With the meteoric growth of electronic B2B demand generation over the last decade, many organizations have restructured their sales organizations to optimize the division of labor.
Now, there is often a dedicated “demand generation representative” (DGR) that calls and qualifies sales leads. They are typically paid a bonus for each qualified lead accepted by sales and sometimes they also receive a percentage of the eventual sale. They are often put in place to provide leverage to the core sales team: they allow the primary sales reps to focus on active opportunities and offload lead qualification to a lower cost dedicated lead follow-up specialist.
Is this a good idea? Sometimes it is — but the additional of a demand generation rep role often creates bigger problems than it solves. Here are the top 4 risks of multi-tier lead follow-up structure:
(1) DGR models are often designed for the benefit of the core sales rep and not for the customer: If you staff this position with lower paid, lower skilled “junior” sales reps, then you risk creating a subpar customer experience. A better approach is to make sure that the best leads receive a call from a highly skilled expert who can immediately add value to the prospect and who will be likely to answer initial questions.

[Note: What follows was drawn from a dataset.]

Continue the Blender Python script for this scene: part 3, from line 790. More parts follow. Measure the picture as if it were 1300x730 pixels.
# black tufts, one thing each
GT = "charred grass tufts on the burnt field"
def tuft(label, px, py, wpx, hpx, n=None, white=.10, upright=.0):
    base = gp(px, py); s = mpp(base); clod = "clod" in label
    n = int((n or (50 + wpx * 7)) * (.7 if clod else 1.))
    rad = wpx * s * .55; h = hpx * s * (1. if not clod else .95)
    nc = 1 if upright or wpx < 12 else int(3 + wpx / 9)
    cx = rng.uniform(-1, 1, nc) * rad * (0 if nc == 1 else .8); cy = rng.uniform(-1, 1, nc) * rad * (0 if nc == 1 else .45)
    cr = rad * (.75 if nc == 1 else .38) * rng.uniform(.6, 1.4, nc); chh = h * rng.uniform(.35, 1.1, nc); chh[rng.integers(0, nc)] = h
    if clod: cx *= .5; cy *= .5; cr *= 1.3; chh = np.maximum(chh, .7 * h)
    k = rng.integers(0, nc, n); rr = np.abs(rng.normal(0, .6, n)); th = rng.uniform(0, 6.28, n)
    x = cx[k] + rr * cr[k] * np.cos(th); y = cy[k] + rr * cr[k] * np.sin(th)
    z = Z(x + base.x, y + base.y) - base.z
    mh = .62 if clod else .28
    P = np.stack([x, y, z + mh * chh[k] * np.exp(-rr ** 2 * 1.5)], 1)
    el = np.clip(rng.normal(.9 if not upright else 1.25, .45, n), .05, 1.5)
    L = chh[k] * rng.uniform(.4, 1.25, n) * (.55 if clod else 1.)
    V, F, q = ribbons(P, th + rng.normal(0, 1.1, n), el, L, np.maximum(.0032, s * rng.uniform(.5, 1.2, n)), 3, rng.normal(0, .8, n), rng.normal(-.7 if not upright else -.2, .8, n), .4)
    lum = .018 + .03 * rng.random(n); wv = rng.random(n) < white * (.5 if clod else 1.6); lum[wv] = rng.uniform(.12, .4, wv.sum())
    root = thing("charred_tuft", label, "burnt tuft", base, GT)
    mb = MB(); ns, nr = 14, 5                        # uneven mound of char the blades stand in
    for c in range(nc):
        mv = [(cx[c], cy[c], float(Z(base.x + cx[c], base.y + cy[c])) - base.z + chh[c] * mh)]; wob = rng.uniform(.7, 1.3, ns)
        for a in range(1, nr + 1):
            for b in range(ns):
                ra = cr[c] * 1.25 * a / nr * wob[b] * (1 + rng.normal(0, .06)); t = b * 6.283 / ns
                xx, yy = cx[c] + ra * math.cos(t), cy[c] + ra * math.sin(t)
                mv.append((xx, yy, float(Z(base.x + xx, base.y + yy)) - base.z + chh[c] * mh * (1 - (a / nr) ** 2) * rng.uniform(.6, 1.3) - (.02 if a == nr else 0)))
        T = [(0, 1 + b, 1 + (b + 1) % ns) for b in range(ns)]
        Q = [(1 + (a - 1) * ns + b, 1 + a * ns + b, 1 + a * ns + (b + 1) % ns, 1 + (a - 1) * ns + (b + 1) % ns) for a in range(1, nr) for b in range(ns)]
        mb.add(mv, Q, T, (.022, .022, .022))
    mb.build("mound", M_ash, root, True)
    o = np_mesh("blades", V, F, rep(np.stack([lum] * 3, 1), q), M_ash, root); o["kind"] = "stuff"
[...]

(2) The addition of a DGR can create inefficient sales handoffs: Sales is a relationship business, and a change in ownership often means a reset in the sales relationship. By definition, multi-tier lead follow-up structures require sales handoffs. With each handoff, you’ll lose good prospects and add time and complexity to the sales process. You’ll also likely ask prospects for the same information multiple times, creating a subpar customer experience.
(3) The best prospects will not go through a multi-stage qualification process: In the rare chance that a senior executive comes in as a lead, you will typically have one chance to get the message right and move the sales cycle forward. If the first call is focused on qualification and doesn’t add enough value to the buyer, the sales process will quickly end.
(4) Multi-tier sales structures are setting-up your sales teams for a battle: It’s inevitable that a demand generation representative will uncover a great lead and pass it to sales only to have sales sit on the lead or screw-up the transition or botch the follow-up. When this happens, the demand generation rep doesn’t get paid. When a core sales person resigns or moves to a different role, the corresponding demand generation representative often loses 6 months of productivity and revenue.
So what is the alternative? One alternative is to rethink lead qualification (try this approach) and to send sales ready leads directly to the core sales teams. With this approach, demand generation representatives would focus on outbound calling campaigns and lower tier leads that still require development. I’ve successfully implemented this approach at companies ranging in size from 50 employees to 100,000+.
How can you design a DGR model that works? The starting point should be the customer experience and not sales opex optimization. If the DGR offers specialized expertise or focuses on prospects that wouldn’t otherwise get a call, then the addition of the role may offer real value to customers.